Let $\mu$ be Lebesgue measure on $I=[0,1]$, and for $x\in I$, if $x=0.a_1a_2\ldots$ (written in binary), then let $R_n(x)=1$ if $a_n=1$, and $R_n(x)=-1$ if $a_n=0$. Let $S_n=\sum_{i=1}^n\left(\dfrac{1}{i}\right)R_i$. Show that $S_n$ converges in the $L^2$ sense to a function $H\in L^2$.
That function $H$ must be given by $\sum_{i=1}^{\infty}\left(\dfrac{1}{i}\right)R_i$. So I have to show that $H$ is in $L^2$, and $S_n$ converges in the $L_2$ sense to $H$.
But showing $H\in L^2$ means showing $\int_I H^2d\mu<\infty$. Since the terms that constitute the sum in $H$ can be positive or negative, I cannot use the monotone convergence theorem to evaluate this integral. How can I evaluate it?
Also, showing $S_n$ converges to $H$ means showing $\int_I (S_n-H)^2\rightarrow 0$ as $n\rightarrow\infty$. Again, monotone convergence theorem cannot be applied here.

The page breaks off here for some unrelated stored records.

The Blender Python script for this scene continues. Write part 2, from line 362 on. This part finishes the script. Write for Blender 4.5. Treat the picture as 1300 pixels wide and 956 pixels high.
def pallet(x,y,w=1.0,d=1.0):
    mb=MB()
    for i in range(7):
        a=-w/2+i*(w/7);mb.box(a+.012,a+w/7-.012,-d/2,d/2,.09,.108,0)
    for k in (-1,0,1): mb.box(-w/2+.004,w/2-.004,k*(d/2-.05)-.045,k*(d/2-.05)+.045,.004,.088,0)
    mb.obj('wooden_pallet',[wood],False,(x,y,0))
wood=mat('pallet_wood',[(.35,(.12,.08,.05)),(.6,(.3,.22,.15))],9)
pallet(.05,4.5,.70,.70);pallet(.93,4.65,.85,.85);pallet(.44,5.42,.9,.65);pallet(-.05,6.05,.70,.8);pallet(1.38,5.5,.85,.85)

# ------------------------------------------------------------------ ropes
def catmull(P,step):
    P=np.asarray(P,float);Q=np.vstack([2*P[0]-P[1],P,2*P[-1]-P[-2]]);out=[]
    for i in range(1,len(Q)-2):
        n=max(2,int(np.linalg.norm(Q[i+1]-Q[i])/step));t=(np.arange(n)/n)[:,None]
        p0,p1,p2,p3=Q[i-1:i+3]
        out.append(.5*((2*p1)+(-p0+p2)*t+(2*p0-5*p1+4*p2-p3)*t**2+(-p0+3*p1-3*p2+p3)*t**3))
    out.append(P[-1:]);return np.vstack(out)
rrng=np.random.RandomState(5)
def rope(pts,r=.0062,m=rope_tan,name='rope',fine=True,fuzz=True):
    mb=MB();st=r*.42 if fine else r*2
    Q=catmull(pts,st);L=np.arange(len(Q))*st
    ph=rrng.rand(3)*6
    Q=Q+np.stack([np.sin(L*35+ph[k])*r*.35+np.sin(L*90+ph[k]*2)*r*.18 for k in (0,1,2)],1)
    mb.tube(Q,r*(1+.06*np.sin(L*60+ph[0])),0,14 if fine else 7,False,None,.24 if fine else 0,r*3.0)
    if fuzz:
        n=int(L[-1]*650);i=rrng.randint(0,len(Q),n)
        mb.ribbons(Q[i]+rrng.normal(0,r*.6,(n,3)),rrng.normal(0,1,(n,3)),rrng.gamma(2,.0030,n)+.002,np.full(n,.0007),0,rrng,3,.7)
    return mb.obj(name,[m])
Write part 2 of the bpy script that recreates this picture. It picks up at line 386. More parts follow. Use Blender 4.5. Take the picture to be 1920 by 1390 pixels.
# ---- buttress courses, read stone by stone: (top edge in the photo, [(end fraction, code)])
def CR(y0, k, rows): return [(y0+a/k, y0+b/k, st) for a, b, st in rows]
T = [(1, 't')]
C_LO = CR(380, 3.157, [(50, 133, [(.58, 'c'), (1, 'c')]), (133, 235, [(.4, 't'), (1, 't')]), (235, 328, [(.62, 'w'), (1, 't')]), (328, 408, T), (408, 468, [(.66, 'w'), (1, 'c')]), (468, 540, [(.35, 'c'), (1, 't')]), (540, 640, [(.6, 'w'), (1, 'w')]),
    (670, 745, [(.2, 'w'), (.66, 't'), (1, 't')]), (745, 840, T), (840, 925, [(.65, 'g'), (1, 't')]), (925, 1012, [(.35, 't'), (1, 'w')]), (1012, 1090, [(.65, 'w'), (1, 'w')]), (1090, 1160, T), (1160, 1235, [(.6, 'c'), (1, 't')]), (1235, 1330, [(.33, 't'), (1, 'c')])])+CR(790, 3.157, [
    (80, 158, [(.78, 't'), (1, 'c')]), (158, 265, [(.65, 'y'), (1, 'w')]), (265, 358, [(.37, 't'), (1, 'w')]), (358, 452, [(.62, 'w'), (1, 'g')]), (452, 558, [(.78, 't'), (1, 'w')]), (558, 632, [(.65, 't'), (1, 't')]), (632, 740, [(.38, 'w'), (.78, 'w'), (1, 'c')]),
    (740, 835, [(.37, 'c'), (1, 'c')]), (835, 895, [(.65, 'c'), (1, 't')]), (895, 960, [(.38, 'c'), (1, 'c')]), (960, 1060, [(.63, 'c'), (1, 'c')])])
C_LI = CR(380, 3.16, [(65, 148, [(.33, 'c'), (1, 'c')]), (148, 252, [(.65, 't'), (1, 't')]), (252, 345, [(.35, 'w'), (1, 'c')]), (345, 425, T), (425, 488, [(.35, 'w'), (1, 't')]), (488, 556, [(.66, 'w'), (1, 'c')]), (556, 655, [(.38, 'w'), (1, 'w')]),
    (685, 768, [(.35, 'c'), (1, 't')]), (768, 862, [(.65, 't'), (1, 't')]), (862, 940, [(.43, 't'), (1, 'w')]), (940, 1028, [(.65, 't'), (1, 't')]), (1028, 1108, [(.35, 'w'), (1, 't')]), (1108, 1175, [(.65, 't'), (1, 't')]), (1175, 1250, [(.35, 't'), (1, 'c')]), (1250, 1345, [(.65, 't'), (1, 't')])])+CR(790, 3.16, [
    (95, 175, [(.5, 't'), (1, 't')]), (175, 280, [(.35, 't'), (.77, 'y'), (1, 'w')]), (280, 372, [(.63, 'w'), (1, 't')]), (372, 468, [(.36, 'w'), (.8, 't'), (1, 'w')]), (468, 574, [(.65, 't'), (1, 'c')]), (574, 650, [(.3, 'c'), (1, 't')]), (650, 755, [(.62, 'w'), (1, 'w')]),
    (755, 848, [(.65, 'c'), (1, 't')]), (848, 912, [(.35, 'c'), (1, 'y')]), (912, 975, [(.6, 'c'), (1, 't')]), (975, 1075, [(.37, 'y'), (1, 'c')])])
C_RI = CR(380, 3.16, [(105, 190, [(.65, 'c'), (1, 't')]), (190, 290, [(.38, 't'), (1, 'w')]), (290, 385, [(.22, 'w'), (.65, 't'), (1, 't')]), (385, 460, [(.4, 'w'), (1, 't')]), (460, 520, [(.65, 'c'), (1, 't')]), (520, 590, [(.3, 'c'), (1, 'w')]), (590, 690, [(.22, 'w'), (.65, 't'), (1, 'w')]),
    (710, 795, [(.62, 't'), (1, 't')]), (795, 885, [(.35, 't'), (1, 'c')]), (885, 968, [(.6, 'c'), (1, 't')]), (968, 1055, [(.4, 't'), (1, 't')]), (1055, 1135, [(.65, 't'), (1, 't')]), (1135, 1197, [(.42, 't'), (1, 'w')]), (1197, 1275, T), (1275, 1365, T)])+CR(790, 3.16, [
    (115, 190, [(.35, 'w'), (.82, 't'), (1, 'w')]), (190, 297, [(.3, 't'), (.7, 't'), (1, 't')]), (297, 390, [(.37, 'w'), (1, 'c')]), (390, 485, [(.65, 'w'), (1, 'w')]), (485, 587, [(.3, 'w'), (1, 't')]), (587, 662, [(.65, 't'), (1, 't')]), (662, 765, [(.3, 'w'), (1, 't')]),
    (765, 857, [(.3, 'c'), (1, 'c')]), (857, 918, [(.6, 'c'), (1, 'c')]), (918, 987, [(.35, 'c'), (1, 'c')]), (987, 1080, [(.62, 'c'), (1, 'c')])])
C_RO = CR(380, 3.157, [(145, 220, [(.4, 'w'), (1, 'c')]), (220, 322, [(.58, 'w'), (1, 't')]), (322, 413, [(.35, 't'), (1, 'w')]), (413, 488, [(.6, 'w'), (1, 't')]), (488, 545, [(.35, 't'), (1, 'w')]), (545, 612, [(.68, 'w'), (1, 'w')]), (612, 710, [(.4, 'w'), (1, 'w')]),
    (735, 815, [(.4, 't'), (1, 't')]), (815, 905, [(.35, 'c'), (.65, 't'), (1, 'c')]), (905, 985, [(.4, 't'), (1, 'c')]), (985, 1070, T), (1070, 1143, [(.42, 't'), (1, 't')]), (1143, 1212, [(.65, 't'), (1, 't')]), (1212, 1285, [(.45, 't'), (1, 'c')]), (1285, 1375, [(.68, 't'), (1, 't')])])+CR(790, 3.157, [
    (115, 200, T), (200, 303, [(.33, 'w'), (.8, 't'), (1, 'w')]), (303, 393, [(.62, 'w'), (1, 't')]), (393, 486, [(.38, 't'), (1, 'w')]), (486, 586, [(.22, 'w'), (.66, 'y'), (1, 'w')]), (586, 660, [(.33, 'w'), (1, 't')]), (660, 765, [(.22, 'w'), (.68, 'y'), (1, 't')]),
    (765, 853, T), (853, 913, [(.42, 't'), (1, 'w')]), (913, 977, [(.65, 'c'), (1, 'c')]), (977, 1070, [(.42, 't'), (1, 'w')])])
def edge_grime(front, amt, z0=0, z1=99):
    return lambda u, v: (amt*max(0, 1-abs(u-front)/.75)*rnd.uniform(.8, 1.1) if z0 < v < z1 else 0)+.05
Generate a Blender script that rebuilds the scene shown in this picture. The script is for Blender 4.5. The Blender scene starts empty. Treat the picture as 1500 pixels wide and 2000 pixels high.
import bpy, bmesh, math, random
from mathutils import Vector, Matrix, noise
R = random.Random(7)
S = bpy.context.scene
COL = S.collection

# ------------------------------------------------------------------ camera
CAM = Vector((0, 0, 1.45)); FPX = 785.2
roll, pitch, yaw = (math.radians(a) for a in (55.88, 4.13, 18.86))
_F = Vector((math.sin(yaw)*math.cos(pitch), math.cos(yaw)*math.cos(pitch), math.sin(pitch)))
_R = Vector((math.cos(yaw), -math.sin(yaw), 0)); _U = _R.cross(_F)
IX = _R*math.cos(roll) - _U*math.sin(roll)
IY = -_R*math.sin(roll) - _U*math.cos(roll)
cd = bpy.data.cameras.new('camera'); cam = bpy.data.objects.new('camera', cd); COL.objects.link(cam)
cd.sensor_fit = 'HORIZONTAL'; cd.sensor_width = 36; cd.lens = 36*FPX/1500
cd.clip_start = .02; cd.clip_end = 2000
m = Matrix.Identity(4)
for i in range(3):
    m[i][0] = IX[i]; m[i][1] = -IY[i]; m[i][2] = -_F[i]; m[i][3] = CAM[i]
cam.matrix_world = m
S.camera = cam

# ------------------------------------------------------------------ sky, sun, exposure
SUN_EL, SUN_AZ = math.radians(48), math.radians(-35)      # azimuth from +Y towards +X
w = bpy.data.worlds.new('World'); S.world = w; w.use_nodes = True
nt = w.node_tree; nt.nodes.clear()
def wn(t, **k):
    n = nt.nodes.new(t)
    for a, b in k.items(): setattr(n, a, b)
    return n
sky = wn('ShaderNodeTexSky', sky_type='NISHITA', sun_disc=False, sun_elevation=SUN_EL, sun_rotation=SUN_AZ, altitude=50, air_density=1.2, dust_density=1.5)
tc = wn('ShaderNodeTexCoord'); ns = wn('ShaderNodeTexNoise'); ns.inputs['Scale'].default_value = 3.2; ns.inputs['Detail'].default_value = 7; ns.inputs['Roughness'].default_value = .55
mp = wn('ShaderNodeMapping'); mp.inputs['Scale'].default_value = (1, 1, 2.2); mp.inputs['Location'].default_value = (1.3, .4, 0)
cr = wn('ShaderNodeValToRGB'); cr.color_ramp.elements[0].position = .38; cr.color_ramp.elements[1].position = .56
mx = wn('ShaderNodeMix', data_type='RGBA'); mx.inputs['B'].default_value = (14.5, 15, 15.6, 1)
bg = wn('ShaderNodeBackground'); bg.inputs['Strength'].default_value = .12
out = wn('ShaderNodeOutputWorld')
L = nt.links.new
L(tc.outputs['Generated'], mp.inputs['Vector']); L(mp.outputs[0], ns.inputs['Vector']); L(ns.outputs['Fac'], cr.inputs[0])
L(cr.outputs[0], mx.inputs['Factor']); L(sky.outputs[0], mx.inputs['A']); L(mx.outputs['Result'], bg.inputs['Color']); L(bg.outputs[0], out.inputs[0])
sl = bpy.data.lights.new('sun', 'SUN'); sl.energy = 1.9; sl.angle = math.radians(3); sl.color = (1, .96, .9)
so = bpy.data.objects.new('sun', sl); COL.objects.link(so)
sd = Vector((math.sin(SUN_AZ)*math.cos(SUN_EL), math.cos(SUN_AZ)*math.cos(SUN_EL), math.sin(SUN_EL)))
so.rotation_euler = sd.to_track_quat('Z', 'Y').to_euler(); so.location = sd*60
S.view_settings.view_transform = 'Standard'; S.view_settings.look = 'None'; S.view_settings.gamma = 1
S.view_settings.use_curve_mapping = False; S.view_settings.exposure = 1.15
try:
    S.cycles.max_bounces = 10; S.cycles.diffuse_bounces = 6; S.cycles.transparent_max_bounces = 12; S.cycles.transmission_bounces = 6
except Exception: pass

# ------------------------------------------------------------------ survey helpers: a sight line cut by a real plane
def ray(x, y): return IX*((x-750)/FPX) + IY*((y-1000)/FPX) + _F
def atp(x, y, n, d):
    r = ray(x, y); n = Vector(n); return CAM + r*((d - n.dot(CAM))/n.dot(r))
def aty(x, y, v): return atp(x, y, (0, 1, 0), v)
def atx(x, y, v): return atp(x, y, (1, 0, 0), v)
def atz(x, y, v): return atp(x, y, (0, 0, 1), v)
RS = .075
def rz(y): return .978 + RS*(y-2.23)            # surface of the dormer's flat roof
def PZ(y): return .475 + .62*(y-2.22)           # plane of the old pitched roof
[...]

The $R_n$ are the Rademacher functions. Note that $R_n(x)$ is not well-defined if $x$ is a rational number of the form $\frac{k}{2^n}$, then $x$ has two binary expansions, one that has only finitely non-zero bits, none of which is past the $n$-th place, and one that has only finitely many zero bits, none of which is past the $n$-th place. In one of the two representations, the $n$-th bit is $0$, in the other it is $1$. However, the set of all these rational numbers is a null set, and hence can be ignored for $L^2$ purposes.
We can most easily see that the Rademacher functions form an orthonormal family in $L^2([0,1])$ by extending them periodically to all of $\mathbb{R}$.
$$R_1(x) = \begin{cases}\;1 &, x - \lfloor x\rfloor \geqslant \frac12\\ -1 &, x-\lfloor x\rfloor < \frac12 \end{cases}$$
Then we have $R_k(x) = R_1(2^{k-1}x)$ for all $k$. Since $R_n(x)^2 \equiv 1$, we have $\lVert R_n\rVert_2 = 1$, and for $n < m$, each interval of constancy of $R_n$ consists of $2^{m-n-1}$ full periods of $R_m$, so the integral of $R_n(x)\cdot R_m(x)$ over such an interval is $0$. Since $[0,1)$ is the union of intervals of constancy of $R_n$, we have $$\int_0^1 R_n(x)R_m(x)\,dx = 0$$ for $n \neq m$.
Now the orthonormality quickly yields the result, for $n < m$, we have
$$\lVert S_m - S_n\rVert_2^2 = \left\lVert \sum_{k=n+1}^m \frac{1}{k}R_k\right\rVert_2^2 = \sum_{k=n+1}^m \frac{1}{k^2}\lVert R_k\rVert_2^2 = \sum_{k=n+1}^m \frac{1}{k^2} < \frac1n.$$
Thus $(S_n)$ is a Cauchy sequence, and by the completeness of $L^2([0,1])$, it converges to some $H \in L^2([0,1])$ (with $\lVert H\rVert_2^2 = \zeta(2) = \frac{\pi^2}{6}$).